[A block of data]
»»
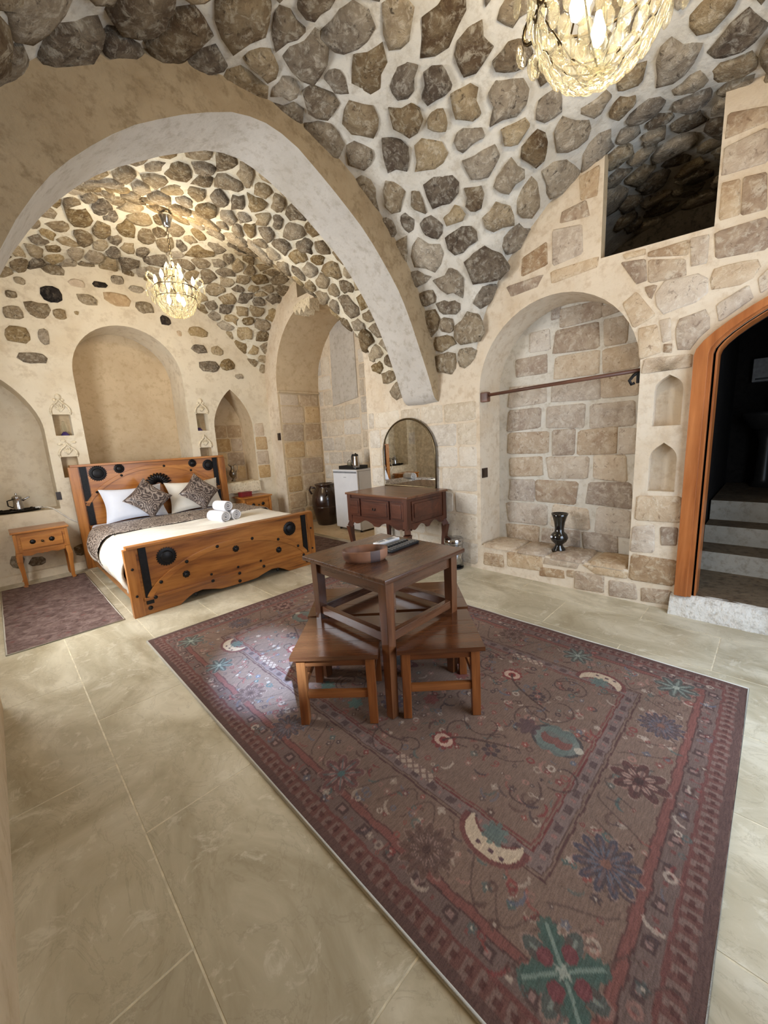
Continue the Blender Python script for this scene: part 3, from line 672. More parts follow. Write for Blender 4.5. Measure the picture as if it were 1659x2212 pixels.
# carved ogee hoods over the four little niches
def hood(c, z, w, h, finial=True):
    m = MB(); L = []
    for a_, s in ((1, 0), (1.02, .15), (.96, .3), (.82, .46), (.6, .6), (.36, .72), (.18, .84), (.06, .95), (0, 1.08)):
        L.append((c+w/2*a_, z+h*s))
    line = [(2*c-x, b) for x, b in L]+L[::-1][1:]
    m.tube([(x, YH-.008, b) for x, b in line], .013, 6)
    for s in (-1, 1):
        m.tube([(c+s*w/2*.95, YH-.006, z-.02), (c+s*w/2*.98, YH-.006, z)], .012, 6)
    for a in (-.7, -.35, 0, .35, .7):
        m.tube([(c, YH-.004, z+.012), (c+math.sin(a)*h*.28, YH-.008, z+.01+math.cos(a)*h*.36), (c+math.sin(a*1.1)*h*.5, YH-.004, z+.01+math.cos(a)*h*.6)], [.004, .011, .003], 6)
    if finial:
        m.ball((c, YH-.006, z+h+.028), .034, .02, .036)
        m.ball((c-.04, YH-.004, z+h-.01), .02, .012, .02); m.ball((c+.04, YH-.004, z+h-.01), .02, .012, .02)
    m.build('carved_hood', CARVED, w_back, smooth=True)
hood(.73, 2.0, .19, .17); hood(.725, 1.475, .18, .15, False); hood(2.447, 2.02, .18, .15); hood(2.437, 1.50, .18, .16, False)
for c, z in ((.66, 1.62), (.74, 1.61), (.70, 1.66), (.8, 1.64)):
    MB().ball((c, YH, z), .03, .01, .018).build('carved_leaf', CARVED, w_back, smooth=True)
# arched moulding line round the big niche
# ---- floor of slabs
fl = MB().add([(-.6, -1.2, -.0012), (4.6, -1.2, -.0012), (4.6, 7, -.0012), (-.6, 7, -.0012)], [(0, 1, 2, 3)]).build('floor', GROUT, None)
tag(fl, 'cream travertine slab floor', 'floor', kind='structure')
xsj = [-.6, -.32, .185, .69, 1.2, 1.75, 2.27, 2.80, 3.3, 3.8, 4.5]
for i in range(len(xsj)-1):
    y = -1.25+(.36 if i % 2 else .86)-1.0
    if i == 1: y = -.89-1
    while y < 6.9:
        y1 = y+1.0+random.uniform(-.06, .06)
        x0, x1, ya_, yb_ = xsj[i]+.0025, xsj[i+1]-.0025, y+.0025, y1-.0025
        me = MB(); e = .0012
        me.add([(x0, ya_, -.006), (x1, ya_, -.006), (x1, yb_, -.006), (x0, yb_, -.006), (x0+e, ya_+e, 0), (x1-e, ya_+e, 0), (x1-e, yb_-e, 0), (x0+e, yb_-e, 0)],
               [(4, 5, 6, 7), (0, 1, 5, 4), (1, 2, 6, 5), (2, 3, 7, 6), (3, 0, 4, 7)])
        me.build('slab', FLOORST, fl, fix=False); y = y1
# white plinth foot of back wall
MB().prism([(6.33, 0), (6.36, .09), (6.405, .10), (6.405, 0)], 'x', XLA, XR).build('baseboard_back', PLASTER, None)
tag(bpy.data.objects['baseboard_back'], 'low pale plastered plinth along the foot of the back wall', 'plinth', kind='structure')
# window of alcove (out of the frame) and doorway frame behind the viewer
wf = MB()
for (y0, y1, z0, z1) in ((3.45, 3.51, .95, 2.45), (4.59, 4.65, .95, 2.45), (4.02, 4.08, .95, 2.45), (3.45, 4.65, .95, 1.01), (3.45, 4.65, 2.39, 2.45), (3.45, 4.65, 1.7, 1.74)): wf.box(-.52, -.47, y0, y1, z0, z1)
tag(wf.build('window_1', WHITE_P, None), 'white barred window of the bed alcove', 'window', kind='structure')

# ---- wooden door frame
def door_strip(off0, off1, x0, x1):
    lp0 = arch_loop(-.66-off0, .36+off0, .15, 1.90, .34+off0*.62, 16, .55); lp1 = arch_loop(-.66-off1, .36+off1, .15, 1.90, .34+off1*.62, 16, .55)
    m = MB(); k = len(lp0); V = []
    for a, b in zip(lp0, lp1): V += [(x0, *a), (x0, *b), (x1, *b), (x1, *a)]
    Fs = []
    for i in range(k-1):
        for q in range(4): Fs.append((i*4+q, i*4+(q+1) % 4, (i+1)*4+(q+1) % 4, (i+1)*4+q))
    Fs += [(0, 1, 2, 3), tuple((k-1)*4+q for q in (3, 2, 1, 0))]
    return m.add(V, Fs)
df = thing('door_1', 'varnished orange-brown wooden frame of the arched doorway to the stairs', 'door frame', (3.6, -.15, .15)); df['kind'] = 'structure'
def off(m): m.v = [(x-3.6, y+.15, z-.15) for x, y, z in m.v]; return m
off(door_strip(.035, .115, 3.545, 3.64)).build('outer_frame', DOORWOOD, df, bevel=.004)
off(door_strip(.012, .04, 3.565, 3.70)).build('middle_bead', DOORWOOD, df, bevel=.003)
off(door_strip(-.012, .015, 3.60, 3.75)).build('inner_frame', DOORWOOD, df, bevel=.003)
# bathroom things in the dark
wb = thing('washbasin', 'pedestal washbasin coloured dark for the unlit bathroom, barely visible', 'washbasin', (6.2, .10, .68))
MB().lathe([(.02, .62), (.15, .66), (.24, .80), (.25, .84), (.22, .83), (.12, .72), (.0, .7)], 20, sx=.8).build('basin', BASIN, wb, smooth=True)
MB().lathe([(.11, 0), (.08, .1), (.07, .5), (.1, .64)], 16).build('pedestal', BASIN, wb, smooth=True)
MB().tube([(.17, 0, .82), (.17, 0, .96), (.12, 0, 1.0), (.05, 0, .97)], .012).build('tap', CHROME, wb, smooth=True)
pdv = thing('paper_dispenser', 'pale square paper dispenser on the dark bathroom wall', 'dispenser', (6.56, .2, 2.0))
MB().box(-.10, .03, -.1, .1, -.13, .13).build('housing', PAPERG, pdv, bevel=.01); MB().box(-.105, -.095, -.07, .07, -.11, -.09).build('paper_slot', BLACKP, pdv)

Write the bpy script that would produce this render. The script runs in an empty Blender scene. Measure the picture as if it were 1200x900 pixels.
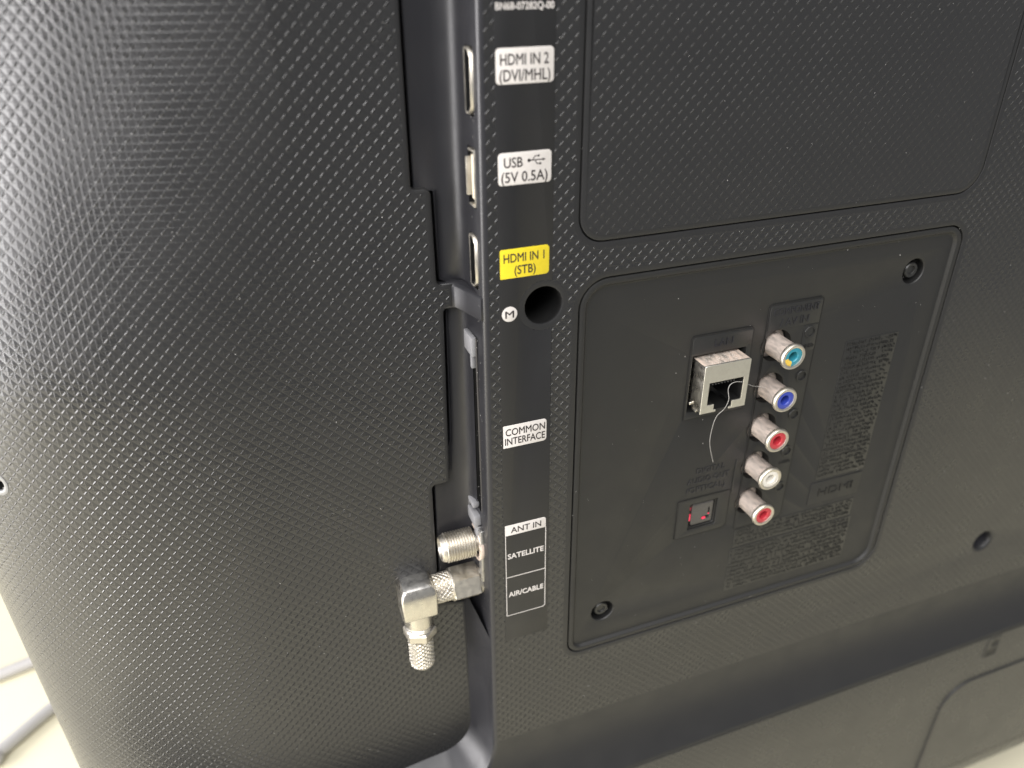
import bpy, bmesh, math, random
from mathutils import Vector, Matrix
from mathutils.geometry import tessellate_polygon
random.seed(7)
S = bpy.context.scene
COL = S.collection
MM = 0.001
PI = math.pi

# ------------------------------------------------------------------ camera
cam_d = bpy.data.cameras.new('camera')
cam = bpy.data.objects.new('camera', cam_d)
COL.objects.link(cam)
S.camera = cam
cam_d.sensor_width = 36
cam_d.lens = 888 / 1200 * 36
cam_d.clip_start = 0.005
cam_d.clip_end = 50
rx = Vector((0.93886133, -0.34410504, -0.01145087))      # camera right, in the television's axes
dn = Vector((-0.17645266, -0.45234466, -0.87421323))     # camera down
fw = Vector((0.29564144, 0.82278553, -0.48540716))       # camera forward
M3 = Matrix((rx, -dn, -fw)).transposed()
cam.matrix_world = Matrix.Translation(Vector((-51.956, -165.0, 95.863)) * MM) @ M3.to_4x4()
cam_d.dof.use_dof = True
cam_d.dof.focus_distance = 0.212
cam_d.dof.aperture_fstop = 10.0

# ------------------------------------------------------------------ world, lamps, exposure
W = bpy.data.worlds.new('World')
S.world = W
W.use_nodes = True
W.node_tree.nodes['Background'].inputs[0].default_value = (0.36, 0.365, 0.38, 1)
W.node_tree.nodes['Background'].inputs[1].default_value = 0.86
S.view_settings.view_transform = 'Standard'
S.view_settings.look = 'None'
S.view_settings.exposure = 0.0
S.view_settings.gamma = 1.0


def area(name, loc, target, sx, sy, power, col):
    d = bpy.data.lights.new(name, 'AREA')
    d.shape = 'RECTANGLE'
    d.size, d.size_y, d.energy, d.color = sx, sy, power, col
    o = bpy.data.objects.new(name, d)
    COL.objects.link(o)
    o.location = loc
    v = Vector(target) - Vector(loc)
    o.rotation_euler = v.to_track_quat('-Z', 'Y').to_euler()
    return o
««
Word for word, retype the lines in the entries above that run from the one with "Write the bpy" through the one with "PI = math.pi". Both ends count; pictures do not.

▶ [FINAL RESULT]
Write the bpy script that would produce this render. The script runs in an empty Blender scene. Measure the picture as if it were 1200x900 pixels.
import bpy, bmesh, math, random
from mathutils import Vector, Matrix
from mathutils.geometry import tessellate_polygon
random.seed(7)
S = bpy.context.scene
COL = S.collection
MM = 0.001
PI = math.pi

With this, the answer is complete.